“Mü’min’lerin nefir-i âm halinde toptan seferber olmaları doğru değildir. Her İçtimâî teşekkül’den bir tâife (bir kişi olsun) meşakkat iktihâm ederek, (meşakkati göze alarak – cesâretle atılarak) bu küçük zümrenin dinde fıkıh tahsil etmeleri gerekti.. Umulur ki, kavimleri Allah’dan korkarlar, fenalıktan çekinirler.” (Tevbe 9/123) 

Bu âyeti Kerime’nin sebeb-i nüzûlü hakkında şöyle denilmiştir; Tebük seferinde münâfıklar (çok sıcak diye) gazaya iştirak etmemiştiler. Bunun üzerine pek şiddetli tekdiri muhtevî âyetler nâzil olmakla ondan sonraki seriyyelere (küçük çete gazalarına bile) bütün ashab iştirâke başlayıp Medine’de Resûl-i Ekrem yalnız bırakıldı. Bunun üzerine yukarıda meâli verilen âyeti Kerime gönderildi. Sebeb-i nüzûl’ün bundan ibaret olması geniş maksada delâlet hususunda kasırdır. Bu da husûsî bir sebep olabilir. 

Yukarıda Meâl-i Âlîsi’ni verdiğimiz âyeti Kerime lafzı i’tibâriyle haber ise de ma’na’sı cihetiyle emirdir. Bu âyeti kerime’ye göre bir şehir halkının ve bir cemiyetin ve herhangi bir içtimâî sınıfın içlerinden en az bir kimseye dinî ilimleri tahsil etmeleri Farz-ı Kifâye’dir. Bunu yapmazlarsa hepsi günahkâr olurlar. 

“Bu satırları yazdığımız zamana kadar arada geçen yirmi beş sene içinde din ilimlerinin ihmali Milletimize ne kadar ağır ve ma’nevî bir günah ve mes’ûliyet tevcih etmiştir?” (Merhûm, Kâmil Miras bu satırları, 1948 yılında yazmış olmalıdır. Yirmi beş seneyi geriye irca ettiğimizde, 1924’e işâret edilmiş olduğu anlaşılır. 03.Mart 1924’de çıkarılan Tevhid-i Tedrisat Kanunu ile Osmanlı’nın yüzakı, ilim müesseseleri medreseler kapatılmış, İslâmî ilimlerin tahsilinin önüne sed çekilmiş, duvarlar örülmüştü.) 
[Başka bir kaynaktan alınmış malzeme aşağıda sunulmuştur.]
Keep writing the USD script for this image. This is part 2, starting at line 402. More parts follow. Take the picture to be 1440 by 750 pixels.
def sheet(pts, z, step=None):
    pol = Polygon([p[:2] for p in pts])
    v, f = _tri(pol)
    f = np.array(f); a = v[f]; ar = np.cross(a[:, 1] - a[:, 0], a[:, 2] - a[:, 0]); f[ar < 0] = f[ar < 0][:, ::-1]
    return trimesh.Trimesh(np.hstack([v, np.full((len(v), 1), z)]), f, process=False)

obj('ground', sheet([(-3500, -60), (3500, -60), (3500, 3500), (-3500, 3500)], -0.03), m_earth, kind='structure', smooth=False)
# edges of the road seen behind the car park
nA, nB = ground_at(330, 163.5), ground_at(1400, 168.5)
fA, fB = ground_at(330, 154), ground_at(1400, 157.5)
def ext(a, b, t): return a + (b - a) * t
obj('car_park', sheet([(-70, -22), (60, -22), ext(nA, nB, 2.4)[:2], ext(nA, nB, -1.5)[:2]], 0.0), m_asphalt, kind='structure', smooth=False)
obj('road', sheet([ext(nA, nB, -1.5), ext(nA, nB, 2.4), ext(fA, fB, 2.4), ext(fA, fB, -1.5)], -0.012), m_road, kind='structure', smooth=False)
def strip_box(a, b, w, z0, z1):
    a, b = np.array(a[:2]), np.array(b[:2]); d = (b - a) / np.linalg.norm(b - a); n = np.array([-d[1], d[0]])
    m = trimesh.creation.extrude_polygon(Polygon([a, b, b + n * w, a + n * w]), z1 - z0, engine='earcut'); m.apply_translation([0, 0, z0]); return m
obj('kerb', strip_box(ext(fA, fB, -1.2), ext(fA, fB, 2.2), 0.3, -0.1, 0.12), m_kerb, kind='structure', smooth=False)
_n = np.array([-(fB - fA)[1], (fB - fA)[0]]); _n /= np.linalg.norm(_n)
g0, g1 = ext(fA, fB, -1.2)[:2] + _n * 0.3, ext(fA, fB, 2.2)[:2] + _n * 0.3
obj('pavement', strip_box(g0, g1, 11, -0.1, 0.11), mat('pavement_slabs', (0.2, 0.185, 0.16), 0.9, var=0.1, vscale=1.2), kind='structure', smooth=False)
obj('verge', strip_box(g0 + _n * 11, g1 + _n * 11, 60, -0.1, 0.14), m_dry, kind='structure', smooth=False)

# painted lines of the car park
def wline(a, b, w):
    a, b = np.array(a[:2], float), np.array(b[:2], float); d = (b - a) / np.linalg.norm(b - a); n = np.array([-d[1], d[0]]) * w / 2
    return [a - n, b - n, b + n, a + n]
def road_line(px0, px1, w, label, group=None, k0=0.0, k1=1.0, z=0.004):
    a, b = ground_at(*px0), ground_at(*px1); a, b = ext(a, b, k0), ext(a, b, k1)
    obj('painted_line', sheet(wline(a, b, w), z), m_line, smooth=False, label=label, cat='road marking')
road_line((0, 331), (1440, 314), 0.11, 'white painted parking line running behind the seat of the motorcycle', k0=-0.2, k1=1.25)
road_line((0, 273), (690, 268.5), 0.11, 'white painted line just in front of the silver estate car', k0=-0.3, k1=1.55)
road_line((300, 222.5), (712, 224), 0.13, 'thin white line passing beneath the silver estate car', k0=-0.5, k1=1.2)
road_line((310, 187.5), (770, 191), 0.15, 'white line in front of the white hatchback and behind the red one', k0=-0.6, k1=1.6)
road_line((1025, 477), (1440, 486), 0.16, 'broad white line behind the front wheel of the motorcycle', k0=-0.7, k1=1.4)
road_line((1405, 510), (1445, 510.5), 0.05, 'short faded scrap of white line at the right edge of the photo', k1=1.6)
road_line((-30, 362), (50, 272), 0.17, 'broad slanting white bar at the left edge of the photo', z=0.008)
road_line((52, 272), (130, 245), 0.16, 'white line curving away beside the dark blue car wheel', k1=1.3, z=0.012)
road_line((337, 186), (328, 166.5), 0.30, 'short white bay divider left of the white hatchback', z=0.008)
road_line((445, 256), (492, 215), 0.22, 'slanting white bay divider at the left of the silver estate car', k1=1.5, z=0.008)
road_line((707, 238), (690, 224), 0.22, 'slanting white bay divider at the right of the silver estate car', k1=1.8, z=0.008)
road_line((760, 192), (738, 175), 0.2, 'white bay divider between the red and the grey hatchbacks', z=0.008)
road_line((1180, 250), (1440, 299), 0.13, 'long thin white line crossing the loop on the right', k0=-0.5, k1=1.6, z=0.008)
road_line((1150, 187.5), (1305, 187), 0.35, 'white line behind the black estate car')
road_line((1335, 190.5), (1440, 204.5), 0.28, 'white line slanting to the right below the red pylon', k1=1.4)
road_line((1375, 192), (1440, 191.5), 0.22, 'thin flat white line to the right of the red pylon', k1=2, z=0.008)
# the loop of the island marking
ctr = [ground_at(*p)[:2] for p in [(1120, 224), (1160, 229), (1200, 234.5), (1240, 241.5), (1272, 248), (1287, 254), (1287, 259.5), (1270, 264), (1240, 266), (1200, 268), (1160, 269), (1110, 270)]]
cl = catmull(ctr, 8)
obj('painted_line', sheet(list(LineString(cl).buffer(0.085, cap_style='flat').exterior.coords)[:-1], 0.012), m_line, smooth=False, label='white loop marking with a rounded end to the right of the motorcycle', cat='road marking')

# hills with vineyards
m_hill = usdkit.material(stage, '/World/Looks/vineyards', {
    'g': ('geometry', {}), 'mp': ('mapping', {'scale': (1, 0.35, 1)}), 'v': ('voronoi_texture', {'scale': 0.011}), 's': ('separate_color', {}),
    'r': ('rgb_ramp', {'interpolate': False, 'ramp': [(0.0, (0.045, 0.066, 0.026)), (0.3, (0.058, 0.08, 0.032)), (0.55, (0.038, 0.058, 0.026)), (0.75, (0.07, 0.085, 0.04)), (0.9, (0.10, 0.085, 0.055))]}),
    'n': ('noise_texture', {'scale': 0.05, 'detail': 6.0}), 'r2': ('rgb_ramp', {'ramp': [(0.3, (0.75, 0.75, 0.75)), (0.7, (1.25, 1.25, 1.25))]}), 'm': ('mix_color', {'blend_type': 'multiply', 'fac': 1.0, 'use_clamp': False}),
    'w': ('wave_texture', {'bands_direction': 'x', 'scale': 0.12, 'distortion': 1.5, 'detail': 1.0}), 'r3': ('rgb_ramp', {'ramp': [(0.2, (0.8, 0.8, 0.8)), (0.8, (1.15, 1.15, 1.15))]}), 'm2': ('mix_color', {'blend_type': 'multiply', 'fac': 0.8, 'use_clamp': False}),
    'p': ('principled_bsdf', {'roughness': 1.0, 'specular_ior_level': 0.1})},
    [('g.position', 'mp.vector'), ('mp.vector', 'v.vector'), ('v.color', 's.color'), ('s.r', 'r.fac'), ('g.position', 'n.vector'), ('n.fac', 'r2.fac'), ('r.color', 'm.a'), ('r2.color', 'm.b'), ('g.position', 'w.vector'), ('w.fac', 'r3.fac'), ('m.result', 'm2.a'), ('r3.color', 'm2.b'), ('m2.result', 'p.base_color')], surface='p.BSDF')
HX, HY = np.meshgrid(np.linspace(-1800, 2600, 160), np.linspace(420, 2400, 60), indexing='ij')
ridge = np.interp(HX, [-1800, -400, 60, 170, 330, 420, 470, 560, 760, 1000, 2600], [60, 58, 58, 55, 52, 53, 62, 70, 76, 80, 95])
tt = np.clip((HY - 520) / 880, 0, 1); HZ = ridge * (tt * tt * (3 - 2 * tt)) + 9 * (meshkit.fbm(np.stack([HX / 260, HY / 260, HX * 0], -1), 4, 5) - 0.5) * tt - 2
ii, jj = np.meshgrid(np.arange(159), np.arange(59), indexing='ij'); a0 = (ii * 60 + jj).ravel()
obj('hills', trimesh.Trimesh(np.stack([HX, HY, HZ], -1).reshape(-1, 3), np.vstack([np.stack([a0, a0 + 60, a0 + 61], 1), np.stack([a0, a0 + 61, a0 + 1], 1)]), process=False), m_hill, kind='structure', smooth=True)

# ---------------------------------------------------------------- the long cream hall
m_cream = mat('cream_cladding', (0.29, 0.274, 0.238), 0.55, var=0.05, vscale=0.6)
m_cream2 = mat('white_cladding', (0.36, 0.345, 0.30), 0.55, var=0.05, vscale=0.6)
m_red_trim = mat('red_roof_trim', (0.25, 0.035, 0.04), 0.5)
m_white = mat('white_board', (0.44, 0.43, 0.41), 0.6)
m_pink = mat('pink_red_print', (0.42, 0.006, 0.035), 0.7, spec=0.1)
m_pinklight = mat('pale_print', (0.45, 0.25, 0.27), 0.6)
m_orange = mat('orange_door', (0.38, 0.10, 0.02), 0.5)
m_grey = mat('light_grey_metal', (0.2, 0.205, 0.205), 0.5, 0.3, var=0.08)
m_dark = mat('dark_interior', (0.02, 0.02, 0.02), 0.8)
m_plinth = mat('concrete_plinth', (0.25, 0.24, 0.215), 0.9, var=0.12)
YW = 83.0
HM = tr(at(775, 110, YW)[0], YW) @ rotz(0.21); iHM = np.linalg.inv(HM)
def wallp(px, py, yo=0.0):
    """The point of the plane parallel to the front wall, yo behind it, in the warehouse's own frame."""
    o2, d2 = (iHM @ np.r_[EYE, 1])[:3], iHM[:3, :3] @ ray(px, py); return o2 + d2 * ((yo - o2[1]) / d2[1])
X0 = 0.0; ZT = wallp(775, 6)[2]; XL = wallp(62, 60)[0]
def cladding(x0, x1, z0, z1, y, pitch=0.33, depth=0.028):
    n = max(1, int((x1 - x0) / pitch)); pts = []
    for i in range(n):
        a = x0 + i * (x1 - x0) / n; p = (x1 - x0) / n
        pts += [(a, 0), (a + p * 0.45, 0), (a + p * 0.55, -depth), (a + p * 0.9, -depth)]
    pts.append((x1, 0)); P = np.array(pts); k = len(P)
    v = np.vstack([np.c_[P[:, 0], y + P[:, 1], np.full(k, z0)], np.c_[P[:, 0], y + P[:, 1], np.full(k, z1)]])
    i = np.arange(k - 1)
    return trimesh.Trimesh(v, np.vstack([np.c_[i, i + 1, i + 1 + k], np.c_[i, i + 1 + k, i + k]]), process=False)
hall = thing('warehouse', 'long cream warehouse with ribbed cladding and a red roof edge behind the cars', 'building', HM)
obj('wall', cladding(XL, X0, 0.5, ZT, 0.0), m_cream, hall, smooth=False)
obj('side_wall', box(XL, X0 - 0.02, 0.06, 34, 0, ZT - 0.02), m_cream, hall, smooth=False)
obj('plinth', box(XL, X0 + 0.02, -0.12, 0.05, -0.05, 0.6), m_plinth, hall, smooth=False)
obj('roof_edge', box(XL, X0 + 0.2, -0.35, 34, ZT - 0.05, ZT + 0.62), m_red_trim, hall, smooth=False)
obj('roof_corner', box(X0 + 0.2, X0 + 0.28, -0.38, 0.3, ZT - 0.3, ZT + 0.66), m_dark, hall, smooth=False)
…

Son derece doğru, doğruluğu bir meleke-i Râsiha halinde bulunan adil bir zat’ın ezan, namaz, oruç ve bunlara benzer farzlar ve dinî hükümler hakkındaki haberinin mu’teber ve infazı vâcib şer’î delil olduğu dikkate alındığında; bir ictimâî teşekkül’ün dinî ilimleri tahsile me’mur ettiği bir kişi din âlimi olduğunda, doğru seciyeli bu âlimin, tebligat-ı diniyyesi o cemiyet için şâyan-ı i’timad bir hüccet olup kabûl olunur. Âyeti kerimede mübâlağa sigasıyla (tefekkuh) ta’bir olunduğuna göre, dinî hususlarda sözüne i’tibar olunacak İslâm âliminin-tahsilin türlü meşakkatlerini göze alarak- İslâmî ilimlerin her şu’besini bir meleke halinde idrak etmiş olmaları lazımdır. Bu cihetle hukûk-ı İslâmiyeye dâir fıkıh kitaplarında ve Resmü’L-Müftî unvanlı bahislerde Müftî’nin fetvasının mu’teber olmasının başlıca iki ana şartı vardır; Müftî’nin ilmî kıymeti, ahlâkî fazileti hâiz olmasıdır.

Şu halde Müftî ki, sorular herhangi şer’î bir mes’ele hakkında şifâhî veya tahrirî isâbetle mutalaa beyan eden zattır. Bu umûmî ta’rife göre, Müftî unvanı ehl-i İlim tarafından intihab edilmiş ve hükûmet tarafından nasbedilmiş kişilere münhasır olmayıp ilmî kifayeti ve ahlâkî fazileti hâiz olan her âlime de şâmildir. Binâenaleyh ilmî kifayeti ve ahlâkî fazileti ve değeri bulunmaksızın câhilâne fetva veren veya hiçbir ahlâkî kayıdlara bağlı olmayarak halka-sakat bir ta’bir ile -hîle-i şer’iye öğreten cahil ve ahlaksız kimseye de hukûk-ı İslâmiye örfünde (Müftî mâcin) denilir. (Müftî Mâcin, halka, hile ve desise öğreten kimse demektir.) 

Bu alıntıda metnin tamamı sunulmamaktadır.